Friday, December 24, 2010

Day 358 - Christmas Eve Nightmare

I have a recurring nightmare. Actually I have several, but there's one that's appropriate. I'll cover that one this time....

In the nightmare, it's late on Christmas Eve and suddenly I realize that I haven't bought any presents for my loved ones. I'm driving around like mad trying to find a store that's open. Finally, I find myself scurrying around a convenience store, desperately buying pathetic Christmas gifts.

I know, horrible, right?

Well, I was thisclose to having that nightmare turn to reality tonight.

I've been asking my kids for 2 weeks, daily for the last week, to come up with ideas for gifts for their mom.

Day after day, we'd venture out for groceries, or other sundry errands, and I'd implore them "Please, let's look around for something for your mom... please!"

From the youngest, I got "Let me think about it." From the middle one, I got "I've tried! I can't think of anything!" And from the oldest, "I'm sleeping!!!"
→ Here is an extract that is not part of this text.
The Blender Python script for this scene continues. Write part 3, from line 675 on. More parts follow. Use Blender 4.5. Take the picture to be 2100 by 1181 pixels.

And then, this evening, Christmas Eve, at 4:36pm during a GF family gathering, the middle one says, via text from the other room, "We need 2 get mom a gift still."

H. F. S.

WHAM!!! Suddenly, I see myself trying to convince the kids that a pine tree air freshener, a 2-liter of Mr. Pibb, and a King Size Snickers are dandy gifts.

As politely as one can exit a huge family gathering 10 minutes after presents have been opened, we made haste. We made a big ol' pile of haste.

Being the father of a 16-yr old daughter has its challenges. But at this moment, it was a life saver. "Dad, see what time Vera Bradley closes."

WHOOSH!!! My iPhone was out, Google maps was queried, the number was dialed... 6:00pm! Hazzah!

Surgical strike... we moved into Very Bradley in the standard Delta formation. The daughter surveyed the landscape and selected goods. The boys weighed in. Matching wallet procured. 25% off... sweet. And we're clear... no casualties.

One hit, one kill. Sniper Shopping at its best. Nightmare averted, at least for another year.

But if some day you receive a Cherry Coke Slushee from me for Christmas, go easy on me.

Good running,
Doug

P.S. Oh, and I came home to find that I'd been visited by the Beer Fairy, who left me a 4-pack of Tyranena's Hop Whore Imperial India Pale Ale. If that doesn't say Merry Christmas, then I don't know what does.